Great memories of Cheddi and Janet Jagan

OVER the past months I have been reading and seeing comments made by a columnist from the Kaieteur News and former supporters of the PPP/C.
Most of them indulge in criticising the party and the Jagans out of a sense of disappointment of not being able to get more out of the party and the government.
I remember well one of them who was a director or chairman of the Electricity Corporation running away from Freedom House while it was being attacked in 1962. He ended up in Canada and returned to Guyana in 1992. He claimed he made sacrifices but lots of comrades made sacrifices too.
Some comrades felt the heavy hands of the previous regime, some lost their jobs, some were detained and imprisoned and some even lost their lives because they were Afro-Guyanese and supporters of the PPP. The Fords,  Edwardses, Holders, Gonsalves, Shepherds, Campbells, Browns, Burgesses, McLeans and Fernandes, just to name a few.
Let me not dwell too much on that part of my letter but let me write on some things of the Jagans that I know:
I was 13 years old when I first came into contact with Cheddi and Janet Jagan in 1953. My father used to give me sets of magazines (China Reconstruction) to take to Cheddi for him to distribute to members of the party.
I wonder if these critics know of the time in the late 1940s when Cheddi was refused entry on the upper deck of the McKenzie steamer and Janet came down to the bottom so that she could be with her husband.
Do they know of the many times during the 60s and 70s when he picked up children going to school on Lamaha Street on his way to Freedom House?
Do they know of the time when the British troops raided Thunder Newspaper Office and as Janet Jagan approached the building a British soldier challenged her, bayonet at ready to her chest, and she continued to advance to the building until she was arrested?
Do they know when Cheddi was jailed for six months hard labour and crowds would gather and sing the party song ‘Oh Fighting Men’ until the police fired tear gas at us?
Do they know the number of small businessmen Dr Cheddi helped to start their own businesses?

Janet and Cheddi paid visits to several long yards in the city from Kingston, Lacytown, Werk-en-Rust, Charlestown, etc encouraging parents to send their children to school.
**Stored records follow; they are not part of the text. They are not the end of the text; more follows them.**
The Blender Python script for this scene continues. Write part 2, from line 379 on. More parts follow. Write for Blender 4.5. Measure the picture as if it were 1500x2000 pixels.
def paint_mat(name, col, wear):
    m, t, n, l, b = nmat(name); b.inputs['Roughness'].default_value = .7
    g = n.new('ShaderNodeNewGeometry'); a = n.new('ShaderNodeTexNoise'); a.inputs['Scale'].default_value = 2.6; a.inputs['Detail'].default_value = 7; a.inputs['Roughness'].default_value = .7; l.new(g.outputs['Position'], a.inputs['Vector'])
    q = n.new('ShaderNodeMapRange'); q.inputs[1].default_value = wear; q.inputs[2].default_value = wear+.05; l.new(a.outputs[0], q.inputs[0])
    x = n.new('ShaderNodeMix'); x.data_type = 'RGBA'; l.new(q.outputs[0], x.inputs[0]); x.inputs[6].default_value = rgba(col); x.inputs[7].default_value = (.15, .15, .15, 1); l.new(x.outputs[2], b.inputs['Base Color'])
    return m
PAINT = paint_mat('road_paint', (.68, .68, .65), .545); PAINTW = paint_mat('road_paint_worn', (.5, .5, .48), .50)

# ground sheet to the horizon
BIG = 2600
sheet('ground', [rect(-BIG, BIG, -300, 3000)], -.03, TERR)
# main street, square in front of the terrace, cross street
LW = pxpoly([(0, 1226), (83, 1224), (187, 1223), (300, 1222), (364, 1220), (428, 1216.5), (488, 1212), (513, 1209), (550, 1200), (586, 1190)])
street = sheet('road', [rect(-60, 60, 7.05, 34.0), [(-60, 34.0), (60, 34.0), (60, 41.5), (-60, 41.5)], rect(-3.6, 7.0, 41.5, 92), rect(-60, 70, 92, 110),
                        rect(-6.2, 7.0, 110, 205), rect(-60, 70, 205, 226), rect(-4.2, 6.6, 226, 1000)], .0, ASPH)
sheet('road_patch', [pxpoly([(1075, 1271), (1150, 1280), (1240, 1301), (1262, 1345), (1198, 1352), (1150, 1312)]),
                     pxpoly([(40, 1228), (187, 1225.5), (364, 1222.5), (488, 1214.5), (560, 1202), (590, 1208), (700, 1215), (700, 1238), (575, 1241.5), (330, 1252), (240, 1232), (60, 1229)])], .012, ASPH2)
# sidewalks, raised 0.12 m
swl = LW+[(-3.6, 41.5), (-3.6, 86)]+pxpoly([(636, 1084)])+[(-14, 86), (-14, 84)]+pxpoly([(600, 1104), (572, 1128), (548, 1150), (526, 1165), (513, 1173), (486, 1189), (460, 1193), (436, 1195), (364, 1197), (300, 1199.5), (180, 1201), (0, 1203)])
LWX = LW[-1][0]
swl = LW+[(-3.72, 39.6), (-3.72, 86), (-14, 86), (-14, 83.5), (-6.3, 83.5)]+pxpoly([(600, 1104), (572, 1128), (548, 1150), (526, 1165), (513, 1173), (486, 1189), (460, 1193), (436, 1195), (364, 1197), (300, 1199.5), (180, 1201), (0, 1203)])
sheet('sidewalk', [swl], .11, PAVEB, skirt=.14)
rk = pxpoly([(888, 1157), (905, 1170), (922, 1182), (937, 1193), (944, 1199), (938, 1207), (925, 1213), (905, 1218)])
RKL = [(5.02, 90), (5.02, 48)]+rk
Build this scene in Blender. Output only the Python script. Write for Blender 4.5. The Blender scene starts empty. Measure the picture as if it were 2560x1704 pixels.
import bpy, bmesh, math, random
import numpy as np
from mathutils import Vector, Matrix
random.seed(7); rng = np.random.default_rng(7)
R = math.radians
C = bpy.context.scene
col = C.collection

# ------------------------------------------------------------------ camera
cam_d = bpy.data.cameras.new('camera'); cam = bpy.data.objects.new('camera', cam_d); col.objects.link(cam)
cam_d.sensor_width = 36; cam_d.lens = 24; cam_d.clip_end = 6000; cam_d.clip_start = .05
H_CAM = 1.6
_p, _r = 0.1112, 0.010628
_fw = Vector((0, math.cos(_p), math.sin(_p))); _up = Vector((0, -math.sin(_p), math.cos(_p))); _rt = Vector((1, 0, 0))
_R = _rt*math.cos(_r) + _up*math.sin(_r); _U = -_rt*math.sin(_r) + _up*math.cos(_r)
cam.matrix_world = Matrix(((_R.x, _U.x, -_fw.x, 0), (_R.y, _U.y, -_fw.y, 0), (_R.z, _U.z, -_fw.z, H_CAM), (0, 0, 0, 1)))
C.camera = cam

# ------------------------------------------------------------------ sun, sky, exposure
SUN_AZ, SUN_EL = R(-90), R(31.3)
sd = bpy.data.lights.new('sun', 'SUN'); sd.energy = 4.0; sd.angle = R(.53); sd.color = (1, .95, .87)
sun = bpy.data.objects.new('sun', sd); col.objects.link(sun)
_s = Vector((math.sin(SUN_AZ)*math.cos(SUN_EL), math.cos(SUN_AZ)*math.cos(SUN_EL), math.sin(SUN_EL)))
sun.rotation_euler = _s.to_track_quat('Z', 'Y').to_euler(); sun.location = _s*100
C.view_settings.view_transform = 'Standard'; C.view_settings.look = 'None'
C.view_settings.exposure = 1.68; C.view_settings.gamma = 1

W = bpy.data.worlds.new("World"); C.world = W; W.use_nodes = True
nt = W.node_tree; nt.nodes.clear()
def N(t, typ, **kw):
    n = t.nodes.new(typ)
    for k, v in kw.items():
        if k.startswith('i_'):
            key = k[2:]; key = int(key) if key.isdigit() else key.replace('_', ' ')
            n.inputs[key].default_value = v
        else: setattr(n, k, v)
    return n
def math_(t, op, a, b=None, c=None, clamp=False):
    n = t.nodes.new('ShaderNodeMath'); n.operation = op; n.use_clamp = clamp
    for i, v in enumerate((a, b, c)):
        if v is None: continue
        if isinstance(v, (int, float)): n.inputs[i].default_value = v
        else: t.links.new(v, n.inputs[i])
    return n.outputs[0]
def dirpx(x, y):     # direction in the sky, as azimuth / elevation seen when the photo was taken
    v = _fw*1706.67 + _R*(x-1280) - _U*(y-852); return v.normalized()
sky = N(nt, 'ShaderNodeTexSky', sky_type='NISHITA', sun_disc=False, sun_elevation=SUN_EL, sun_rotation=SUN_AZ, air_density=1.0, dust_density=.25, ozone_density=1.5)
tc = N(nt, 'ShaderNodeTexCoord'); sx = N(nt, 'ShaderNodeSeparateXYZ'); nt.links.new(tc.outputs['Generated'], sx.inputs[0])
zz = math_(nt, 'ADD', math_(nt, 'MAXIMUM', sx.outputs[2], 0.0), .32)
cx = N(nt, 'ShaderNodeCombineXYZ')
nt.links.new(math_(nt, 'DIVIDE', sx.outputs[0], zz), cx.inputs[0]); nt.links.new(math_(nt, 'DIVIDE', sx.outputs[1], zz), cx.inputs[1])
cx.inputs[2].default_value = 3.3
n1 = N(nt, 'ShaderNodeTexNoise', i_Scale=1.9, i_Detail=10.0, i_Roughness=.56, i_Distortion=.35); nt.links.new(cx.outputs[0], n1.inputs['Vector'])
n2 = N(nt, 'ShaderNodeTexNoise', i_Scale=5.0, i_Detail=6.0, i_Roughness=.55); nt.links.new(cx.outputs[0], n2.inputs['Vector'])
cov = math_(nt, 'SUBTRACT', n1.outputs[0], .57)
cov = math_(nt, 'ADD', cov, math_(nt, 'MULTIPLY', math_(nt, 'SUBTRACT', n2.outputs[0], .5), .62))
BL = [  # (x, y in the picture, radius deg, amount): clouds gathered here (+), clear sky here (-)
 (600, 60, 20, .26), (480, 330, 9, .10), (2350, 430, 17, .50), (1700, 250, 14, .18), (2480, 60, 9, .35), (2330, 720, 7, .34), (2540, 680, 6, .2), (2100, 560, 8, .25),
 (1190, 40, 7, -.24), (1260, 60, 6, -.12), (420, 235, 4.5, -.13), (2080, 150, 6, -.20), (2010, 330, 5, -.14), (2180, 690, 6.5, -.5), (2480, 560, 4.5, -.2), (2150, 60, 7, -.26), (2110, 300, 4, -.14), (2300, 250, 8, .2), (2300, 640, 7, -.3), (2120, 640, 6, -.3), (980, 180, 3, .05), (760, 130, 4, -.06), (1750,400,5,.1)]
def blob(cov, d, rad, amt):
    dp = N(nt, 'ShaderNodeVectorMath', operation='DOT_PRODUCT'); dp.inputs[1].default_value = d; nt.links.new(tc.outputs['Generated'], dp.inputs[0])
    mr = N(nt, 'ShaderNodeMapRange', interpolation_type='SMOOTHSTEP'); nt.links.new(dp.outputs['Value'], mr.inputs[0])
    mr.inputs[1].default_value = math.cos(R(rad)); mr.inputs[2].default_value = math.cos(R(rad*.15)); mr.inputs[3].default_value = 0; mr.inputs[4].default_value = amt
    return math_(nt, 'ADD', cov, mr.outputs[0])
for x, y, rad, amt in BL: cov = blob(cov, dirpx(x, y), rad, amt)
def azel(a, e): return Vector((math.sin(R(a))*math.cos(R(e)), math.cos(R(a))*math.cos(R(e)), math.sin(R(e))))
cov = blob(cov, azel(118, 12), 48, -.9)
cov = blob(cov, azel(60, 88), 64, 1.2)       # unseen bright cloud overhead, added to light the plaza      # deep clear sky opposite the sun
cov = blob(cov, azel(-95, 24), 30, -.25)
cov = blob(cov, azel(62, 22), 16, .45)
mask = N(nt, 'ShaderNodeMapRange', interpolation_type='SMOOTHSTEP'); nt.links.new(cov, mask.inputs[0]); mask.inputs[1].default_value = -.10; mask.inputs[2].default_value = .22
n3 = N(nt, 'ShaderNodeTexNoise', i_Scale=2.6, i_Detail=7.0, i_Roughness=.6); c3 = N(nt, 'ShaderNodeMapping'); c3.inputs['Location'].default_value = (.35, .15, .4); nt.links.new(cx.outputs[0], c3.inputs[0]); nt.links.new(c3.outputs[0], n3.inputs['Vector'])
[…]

They both assisted in preparing breakfast and bathing the children.
There is a certain long yard in Charlotte Street between Camp and Wellington Streets, which had two big buildings in the front part and two range houses, which had 10 rooms (as much as eight persons lived in a room), six outdoor kitchens were provided as well as three toilets and three baths for the tenants.
These were the conditions he met the poor living under when he returned home and he fought against it.
From this same long yard was produced several seamen, two photographers, three land surveyors, one electrical foreman, director of prisons and a professor of mathematics.
Do you know that in the 1940s – 1950s the City Council had employed women to break bricks for the building of roads? Janet paid a visit to these women and fought tooth and nail for this practice to stop, which eventually did.
Cheddi only saw the good in people; I believed a saint walked among us.
I have written this letter hoping for it to be published in your newspaper (Chronicle). I am not a scholarly person as I only attended class up to third standard. I am not gifted with the intelligence of these gentlemen, who write and try to distort and demonise the memories of the Jagans. To them I say look into your hearts and seek forgiveness, for forgiveness is there.